** Begin Task inputs **

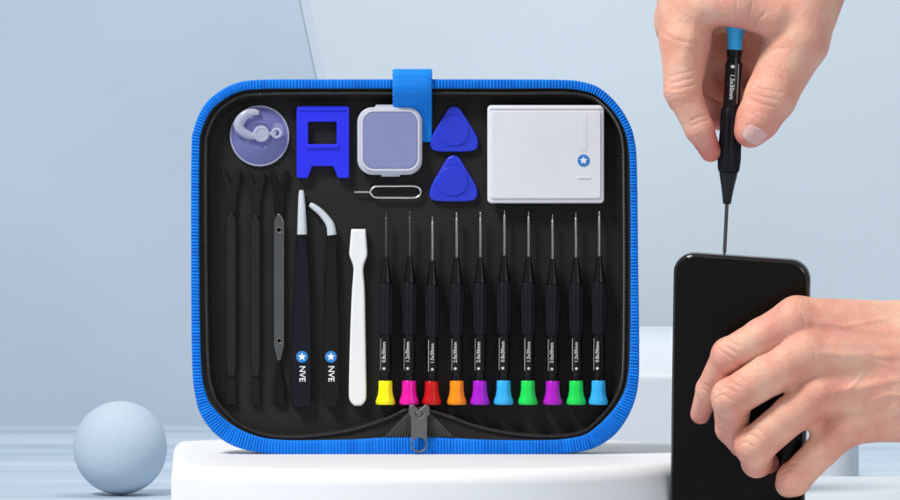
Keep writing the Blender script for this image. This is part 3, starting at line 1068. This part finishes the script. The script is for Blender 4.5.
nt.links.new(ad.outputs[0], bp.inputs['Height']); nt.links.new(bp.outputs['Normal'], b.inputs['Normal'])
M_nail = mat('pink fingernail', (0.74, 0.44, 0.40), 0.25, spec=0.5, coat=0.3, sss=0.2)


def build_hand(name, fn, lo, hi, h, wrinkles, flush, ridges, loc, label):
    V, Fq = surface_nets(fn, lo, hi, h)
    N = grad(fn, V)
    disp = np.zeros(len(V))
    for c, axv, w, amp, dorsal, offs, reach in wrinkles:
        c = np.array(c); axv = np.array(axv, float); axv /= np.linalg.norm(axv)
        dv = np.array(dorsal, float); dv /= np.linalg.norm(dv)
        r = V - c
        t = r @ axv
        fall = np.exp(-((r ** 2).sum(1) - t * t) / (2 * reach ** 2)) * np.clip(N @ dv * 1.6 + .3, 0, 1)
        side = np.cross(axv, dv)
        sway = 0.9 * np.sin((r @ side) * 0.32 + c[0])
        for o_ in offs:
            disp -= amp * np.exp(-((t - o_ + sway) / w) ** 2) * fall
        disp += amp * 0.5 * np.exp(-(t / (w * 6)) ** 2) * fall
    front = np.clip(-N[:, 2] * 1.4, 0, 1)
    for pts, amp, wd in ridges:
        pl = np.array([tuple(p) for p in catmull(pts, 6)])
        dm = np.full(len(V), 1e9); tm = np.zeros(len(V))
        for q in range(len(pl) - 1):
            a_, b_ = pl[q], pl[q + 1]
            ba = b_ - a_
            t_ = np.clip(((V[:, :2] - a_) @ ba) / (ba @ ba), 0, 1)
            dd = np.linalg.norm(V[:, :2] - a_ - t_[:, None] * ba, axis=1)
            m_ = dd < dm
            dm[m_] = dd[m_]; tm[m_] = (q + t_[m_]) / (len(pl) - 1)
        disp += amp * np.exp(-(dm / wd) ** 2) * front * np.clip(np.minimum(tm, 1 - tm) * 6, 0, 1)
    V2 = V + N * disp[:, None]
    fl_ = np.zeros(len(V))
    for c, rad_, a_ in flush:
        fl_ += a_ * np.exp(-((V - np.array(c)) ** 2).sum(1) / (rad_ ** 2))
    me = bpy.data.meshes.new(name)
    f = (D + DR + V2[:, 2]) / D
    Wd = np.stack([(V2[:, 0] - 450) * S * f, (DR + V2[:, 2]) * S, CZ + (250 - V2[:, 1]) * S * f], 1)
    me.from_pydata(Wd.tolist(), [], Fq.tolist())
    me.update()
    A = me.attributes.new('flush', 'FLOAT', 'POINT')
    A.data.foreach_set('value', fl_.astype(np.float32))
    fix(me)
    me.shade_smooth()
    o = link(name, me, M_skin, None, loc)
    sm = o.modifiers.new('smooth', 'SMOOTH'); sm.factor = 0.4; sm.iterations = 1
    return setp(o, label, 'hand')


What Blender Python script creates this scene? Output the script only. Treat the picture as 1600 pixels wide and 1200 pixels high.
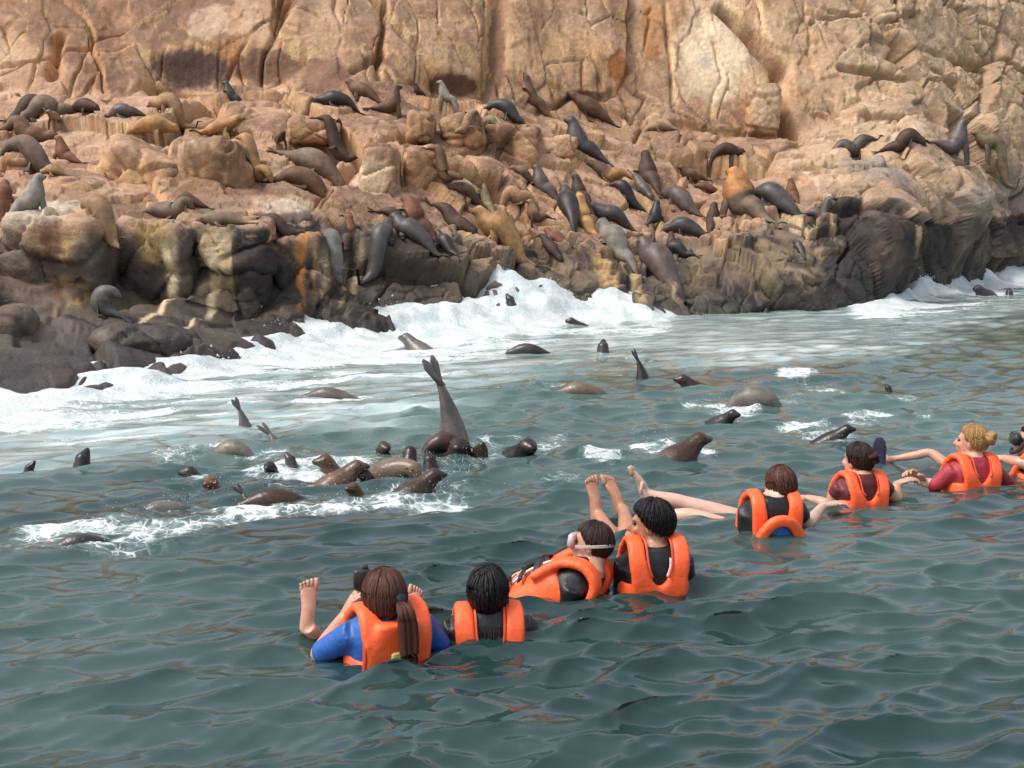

** End Task inputs **

### [Directive]
Locate the word "Blender" in the records and collect each line it appears in.

### [Response for this exercise]
Keep writing the Blender script for this image. This is part 3, starting at line 1068. This part finishes the script. The script is for Blender 4.5.
What Blender Python script creates this scene? Output the script only. Treat the picture as 1600 pixels wide and 1200 pixels high.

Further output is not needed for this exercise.